I just had a disappointing interaction with eMusic, I responded to their latest "come back and we'll give you 50 free downloads" email... to which I found out later I was 1 day late in responding. (BTW, when you click the link to "reactivate" there's no confirmation at all - your credit card gets charged immediately).
I wrote a nice email asking for either a) an extension granting me the 50 downloads, or b) a refund of the $12 that they charged my credit card. About 18 hours later I got an email telling me I was SOL, the fine print clearly states how right they are and how wrong I was... and so on. So now we both lose.
Just seems like short-sited, rigid, money-grabbing tactics. They got their $12 but file it under "bad profit". That doesn't work for me. There are some good deals at Amazon.com, too.
sneaky, sneaky Mr. Stein
For any music I really, really care about, mp3's are like dirty underwear. They just don't have much retail appeal for me. The ones buying mp3s, if some day they should ever become audiophiles, will have to purchase their music collection all over again. There will be weeping and gnashing of teeth, saith the prophet.
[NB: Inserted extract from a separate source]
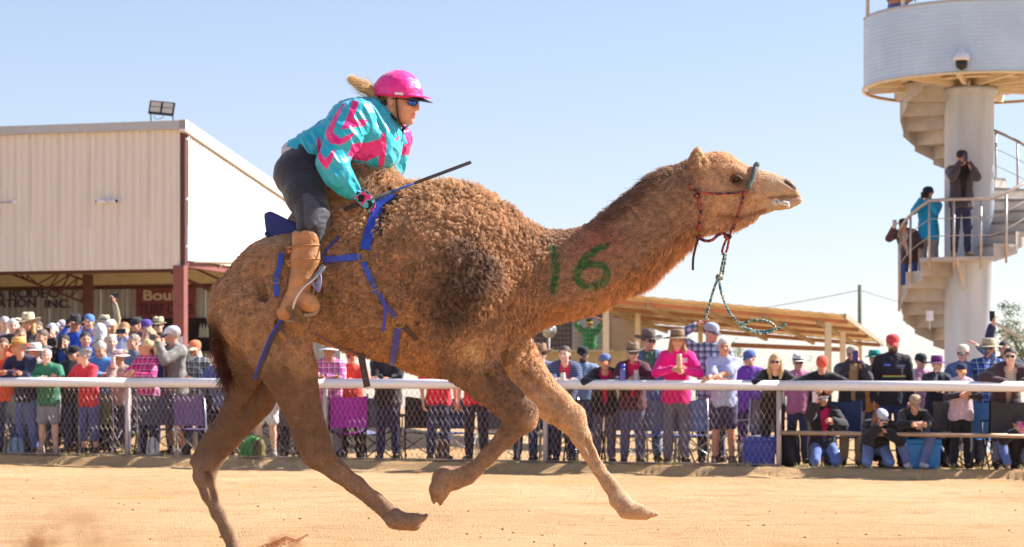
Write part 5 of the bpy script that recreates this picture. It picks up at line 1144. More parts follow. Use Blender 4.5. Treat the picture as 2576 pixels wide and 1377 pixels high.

That said, I hope Sony will now be open to negotiating a similar deal to return their catalog to yourmusic.com, now that BMG music service has gone tits up. Physical product. Yum.
It was already an indie-label music club, so what's the diff really?
So you can see why the recent pricing structure did nothing for me. $2.40 to find out how Sarabeth Tucet? How about <.$25 to try out Mogwai? $.10 for a Bill Laswell album or five?
One thing that emusic is still doing it appears: Cutting the service down RADICALLY and then sending out we-haven't-boned-you emails to the loyal customers it just boned. Worst. Customer. Service. In. The. World.
Sad to see such a good idea go down the tubes.
When they changed over from all-you-can-download to eensy-weensy limits, they actually shut down their forums so customers could not get hold of each other and ask WTF is going on. That is, they let their loyal customers hang.
emusic is not charitable, is not a bunch of nice music lovers, is nobody's friends.
This is the most ridiculous flat-out lie this Danny Stein has told yet. Let's recap.
1. They doubled the price per download without making any concessions to their longest-term subscribers.
2. They tried to bury this monumental shift in service in a blog post, not in an e-mail or site alert.
3. They did all this amid the biggest economic recession in 50 years.
4. They instituted an "Album Only" limitation on many of the most popular Sony tracks so that subscribers can't grab just the singles they want.
5. They lied about Album Pricing, with many albums actually costing more credits they did before the change.
And none of this caused an increase in cancellations? I canceled last month after being a happy subscriber for 6 years, and I know I'm not alone.